STATED TASK:
Reproduce the complete listing without any deviation.

GIVEN MATERIAL:
━━━

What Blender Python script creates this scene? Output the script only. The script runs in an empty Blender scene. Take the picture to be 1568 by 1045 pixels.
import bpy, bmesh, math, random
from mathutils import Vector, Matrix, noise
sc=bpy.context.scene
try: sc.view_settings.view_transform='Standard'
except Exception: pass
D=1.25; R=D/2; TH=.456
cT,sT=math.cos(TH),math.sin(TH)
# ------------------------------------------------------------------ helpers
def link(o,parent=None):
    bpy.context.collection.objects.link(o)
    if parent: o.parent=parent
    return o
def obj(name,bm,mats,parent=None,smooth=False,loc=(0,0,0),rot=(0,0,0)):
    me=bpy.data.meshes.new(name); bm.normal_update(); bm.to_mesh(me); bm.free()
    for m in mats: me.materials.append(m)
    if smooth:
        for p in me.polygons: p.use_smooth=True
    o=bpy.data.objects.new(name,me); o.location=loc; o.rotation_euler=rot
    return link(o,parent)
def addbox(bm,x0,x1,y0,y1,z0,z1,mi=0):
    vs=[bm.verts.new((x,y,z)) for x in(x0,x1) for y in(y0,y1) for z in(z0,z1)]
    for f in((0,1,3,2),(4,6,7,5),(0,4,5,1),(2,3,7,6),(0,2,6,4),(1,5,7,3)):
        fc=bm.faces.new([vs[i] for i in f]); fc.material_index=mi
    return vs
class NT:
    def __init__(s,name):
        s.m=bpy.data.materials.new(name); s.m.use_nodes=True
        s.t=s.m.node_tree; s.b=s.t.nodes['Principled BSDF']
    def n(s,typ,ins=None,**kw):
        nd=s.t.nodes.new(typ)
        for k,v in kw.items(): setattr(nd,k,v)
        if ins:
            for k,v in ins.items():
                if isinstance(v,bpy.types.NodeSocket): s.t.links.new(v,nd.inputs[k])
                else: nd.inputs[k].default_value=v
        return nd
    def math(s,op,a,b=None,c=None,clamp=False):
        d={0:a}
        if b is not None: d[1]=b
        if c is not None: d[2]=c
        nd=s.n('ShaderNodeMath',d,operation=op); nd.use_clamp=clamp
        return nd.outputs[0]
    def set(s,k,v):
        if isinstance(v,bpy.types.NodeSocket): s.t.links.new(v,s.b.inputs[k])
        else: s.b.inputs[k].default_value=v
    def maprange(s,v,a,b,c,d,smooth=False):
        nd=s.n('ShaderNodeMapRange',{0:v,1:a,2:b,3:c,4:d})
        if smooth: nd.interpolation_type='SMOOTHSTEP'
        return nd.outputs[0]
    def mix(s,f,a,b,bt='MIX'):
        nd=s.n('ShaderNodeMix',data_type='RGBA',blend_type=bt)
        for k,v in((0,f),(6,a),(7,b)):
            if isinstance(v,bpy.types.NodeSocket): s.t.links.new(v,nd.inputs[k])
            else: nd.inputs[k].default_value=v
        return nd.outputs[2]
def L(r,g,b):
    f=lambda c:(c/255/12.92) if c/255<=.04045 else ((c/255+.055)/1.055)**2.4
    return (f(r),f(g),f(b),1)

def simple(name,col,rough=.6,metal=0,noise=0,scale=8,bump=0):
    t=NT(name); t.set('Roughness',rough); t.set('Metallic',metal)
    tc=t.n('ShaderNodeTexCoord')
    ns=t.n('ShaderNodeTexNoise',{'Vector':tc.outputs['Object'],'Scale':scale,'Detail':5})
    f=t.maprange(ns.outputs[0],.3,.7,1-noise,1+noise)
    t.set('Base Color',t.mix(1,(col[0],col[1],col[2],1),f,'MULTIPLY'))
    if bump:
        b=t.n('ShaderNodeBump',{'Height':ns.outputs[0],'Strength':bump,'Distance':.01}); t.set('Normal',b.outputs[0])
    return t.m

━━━

RESPONSE TO THIS TASK:
What Blender Python script creates this scene? Output the script only. The script runs in an empty Blender scene. Take the picture to be 1568 by 1045 pixels.
import bpy, bmesh, math, random
from mathutils import Vector, Matrix, noise
sc=bpy.context.scene
try: sc.view_settings.view_transform='Standard'
except Exception: pass
D=1.25; R=D/2; TH=.456
cT,sT=math.cos(TH),math.sin(TH)
# ------------------------------------------------------------------ helpers
def link(o,parent=None):
    bpy.context.collection.objects.link(o)
    if parent: o.parent=parent
    return o
def obj(name,bm,mats,parent=None,smooth=False,loc=(0,0,0),rot=(0,0,0)):
    me=bpy.data.meshes.new(name); bm.normal_update(); bm.to_mesh(me); bm.free()
    for m in mats: me.materials.append(m)
    if smooth:
        for p in me.polygons: p.use_smooth=True
    o=bpy.data.objects.new(name,me); o.location=loc; o.rotation_euler=rot
    return link(o,parent)
def addbox(bm,x0,x1,y0,y1,z0,z1,mi=0):
    vs=[bm.verts.new((x,y,z)) for x in(x0,x1) for y in(y0,y1) for z in(z0,z1)]
    for f in((0,1,3,2),(4,6,7,5),(0,4,5,1),(2,3,7,6),(0,2,6,4),(1,5,7,3)):
        fc=bm.faces.new([vs[i] for i in f]); fc.material_index=mi
    return vs
class NT:
    def __init__(s,name):
        s.m=bpy.data.materials.new(name); s.m.use_nodes=True
        s.t=s.m.node_tree; s.b=s.t.nodes['Principled BSDF']
    def n(s,typ,ins=None,**kw):
        nd=s.t.nodes.new(typ)
        for k,v in kw.items(): setattr(nd,k,v)
        if ins:
            for k,v in ins.items():
                if isinstance(v,bpy.types.NodeSocket): s.t.links.new(v,nd.inputs[k])
                else: nd.inputs[k].default_value=v
        return nd
    def math(s,op,a,b=None,c=None,clamp=False):
        d={0:a}
        if b is not None: d[1]=b
        if c is not None: d[2]=c
        nd=s.n('ShaderNodeMath',d,operation=op); nd.use_clamp=clamp
        return nd.outputs[0]
    def set(s,k,v):
        if isinstance(v,bpy.types.NodeSocket): s.t.links.new(v,s.b.inputs[k])
        else: s.b.inputs[k].default_value=v
    def maprange(s,v,a,b,c,d,smooth=False):
        nd=s.n('ShaderNodeMapRange',{0:v,1:a,2:b,3:c,4:d})
        if smooth: nd.interpolation_type='SMOOTHSTEP'
        return nd.outputs[0]
    def mix(s,f,a,b,bt='MIX'):
        nd=s.n('ShaderNodeMix',data_type='RGBA',blend_type=bt)
        for k,v in((0,f),(6,a),(7,b)):
            if isinstance(v,bpy.types.NodeSocket): s.t.links.new(v,nd.inputs[k])
            else: nd.inputs[k].default_value=v
        return nd.outputs[2]
def L(r,g,b):
    f=lambda c:(c/255/12.92) if c/255<=.04045 else ((c/255+.055)/1.055)**2.4
    return (f(r),f(g),f(b),1)

def simple(name,col,rough=.6,metal=0,noise=0,scale=8,bump=0):
    t=NT(name); t.set('Roughness',rough); t.set('Metallic',metal)
    tc=t.n('ShaderNodeTexCoord')
    ns=t.n('ShaderNodeTexNoise',{'Vector':tc.outputs['Object'],'Scale':scale,'Detail':5})
    f=t.maprange(ns.outputs[0],.3,.7,1-noise,1+noise)
    t.set('Base Color',t.mix(1,(col[0],col[1],col[2],1),f,'MULTIPLY'))
    if bump:
        b=t.n('ShaderNodeBump',{'Height':ns.outputs[0],'Strength':bump,'Distance':.01}); t.set('Normal',b.outputs[0])
    return t.m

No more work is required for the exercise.